Can shippers benefit from liberalisation through low freight rates?

Wednesday, 13 December 2017 00:00 -     - {{hitsCtrl.values.hits}}


  • There is no link between shipping agency ownership and freight rates; exporters misguided on benefits to trade

Reading a few articles written last in the last few weeks on how liberalisation will bring down the freight rates benefiting exporter, I was rather surprised of the little knowledge the authors of these articles possess about shipping and logistics. It is evident that whoever pushes for liberalisation is misguiding both regulators and the general public by providing wrong information.

Freight is the income of shipping lines and ship owners and are determined by cost and commercial considerations. Freight rates are fetched globally based on demand and supply for cargo between destinations and largely on the ship owners cost structure. They are based on various factors such as distance between two ports, size and costs of the vessel, crew costs and insurance and bunker costs. 

Port cost also forms a large part of the ship owner’s cost structure. The agency cost for a shipping line is insignificant and is not a determining factor for freight rates and even if the foreign lines had their own office in Sri Lanka they would still have to bear the cost of performing the agency function and hence not have a huge cost saving which can be passed to exporters/importers. 

The global market place has seen a severe decline in freight rates over the last few years due to oversupply of large container vessels. However prices have become stagnant as a result of shipping lines controlling supply through measures such as scrapping. Apart from this, world oil prices will also play an important role in freight rates. 

There’s a myth among many Sri Lankans that agency offices decide freight rates and therefore a Sri Lankan cartel decides the price shippers have to pay. This argument itself shows the ignorance of the so called experts. Shipping agencies do not decide the freight rates. The principals decide the freight rate based on the dynamics which I have mentioned above.

However all this time, Sri Lankan agencies have played an active role in negotiating better rates with principals on behalf of the shippers. Especially when the principals were not allowed to recover THC from shippers, many principals started losing interest in Colombo and the agencies had to fight hard to retain this business in Colombo. In fact it is the freight forwarders who mark up the freight which is quoted by shipping agencies.

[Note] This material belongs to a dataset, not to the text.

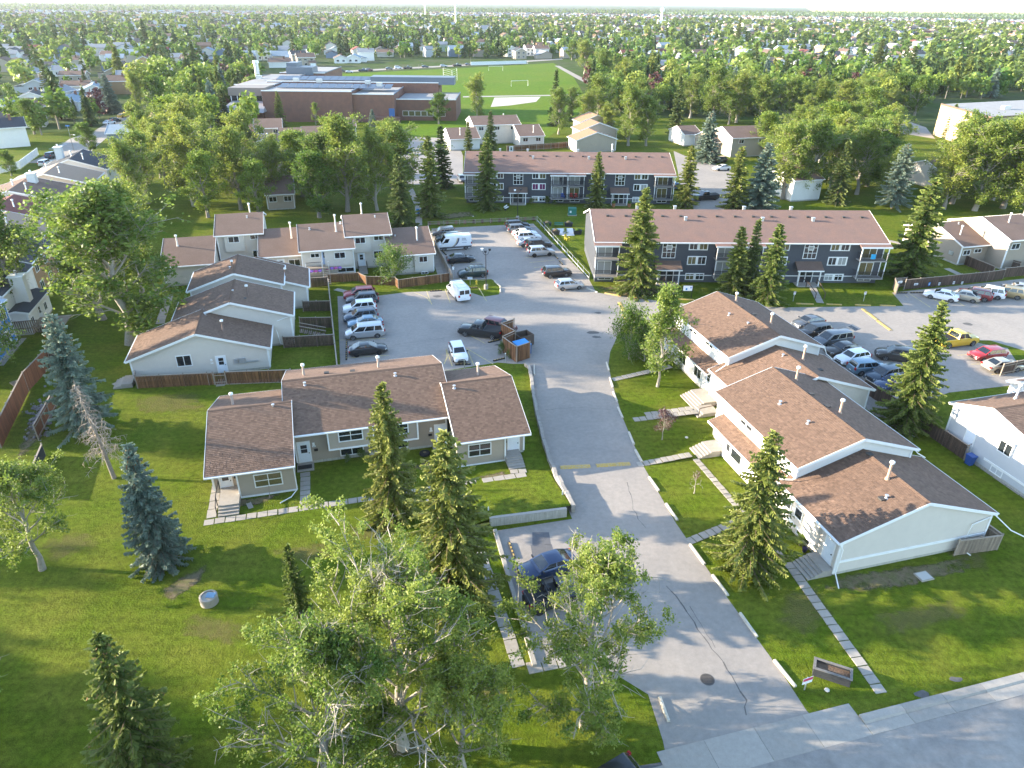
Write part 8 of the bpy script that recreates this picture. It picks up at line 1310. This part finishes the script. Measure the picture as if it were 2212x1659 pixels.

However in the future if we pave the way to full liberalisation these principals will take full control of pricing and reintroduce cost recoveries such as THC which will affect our importers and exporters adversely. If any shipping line says that they can lower the freight cost if trade is liberalised, we need to ask them why they can’t reduce the rates now as they already control the prices. We should also ask the percentage in which they could reduce the rates. Currently they are not reducing rates as they prefer to cater to markets which derive a higher revenue rather than Sri Lanka which places constraints on their cost recovery.

Currently we can see many shipping lines forming mergers so that in the future the number of players in the industry will be much less and it’s a continuous battle for survival. Collaboration and mergers are therefore a global phenomenon which can be seen in the local market as well. If we do not strengthen our local agencies, these global lines will start controlling prices which will adversely affect our economy and there will be no local interest in these negotiations. 

Besides, after controlling prices and recovering the total costs from our locals, they would happily repatriate all profits without investing a cent in Sri Lanka. As usual we will be sitting here wondering what happened. Shippers should be aware that they are being used by a few interested parties with personal agendas and incorrect justifications.